On the point about the ETA system having to rely on the clunky Interpol system, my noble friend reminded me that we are going to be debating the report from the noble Lord, Lord Ricketts, in a couple of weeks. We do not have access to SEIS or ECRIS, or other EU instruments, and this is not good for operating an ETA system. So it would be very good to hear from the Minister whether he has anything positive to say about how to remedy the practical consequences, to use a neutral word, of Brexit, both for internal travel on the island of Ireland and for how the ETA system can work optimally.

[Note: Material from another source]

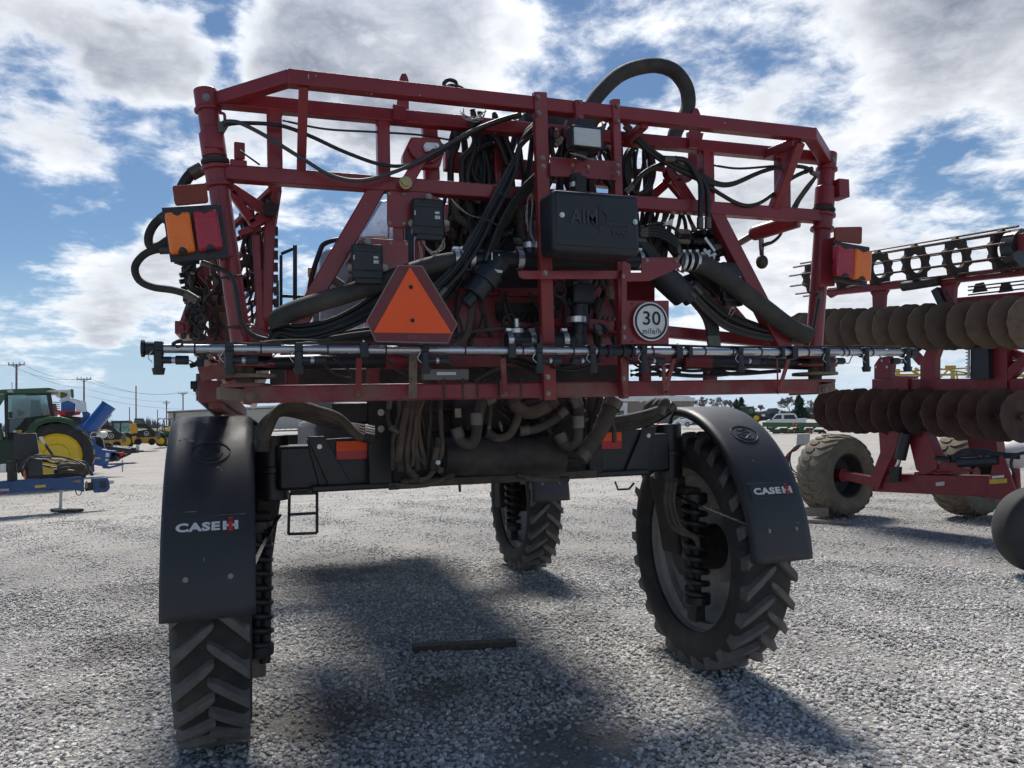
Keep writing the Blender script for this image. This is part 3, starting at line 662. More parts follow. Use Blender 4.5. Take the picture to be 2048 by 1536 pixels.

Perhaps I, too, should declare that I am both British and Irish since birth. I understand the difficulties locally that potentially arise and have been so well illustrated by the noble Viscount, Lord Brookeborough, but I wanted to ask the Minister whether he could put this in the context of the common travel area. Does it really exist in practice as a reciprocal arrangement? I specifically ask because I have never been able to land at Shannon Airport, even on a direct flight from Heathrow, without standing in a queue and presenting a passport—yet when I return and land at Heathrow, I walk straight through and am guided past the passport gates. To what extent is this common travel area being operated by the Irish Republic on a genuinely reciprocal basis? Could it not in a sense be tied up with this issue?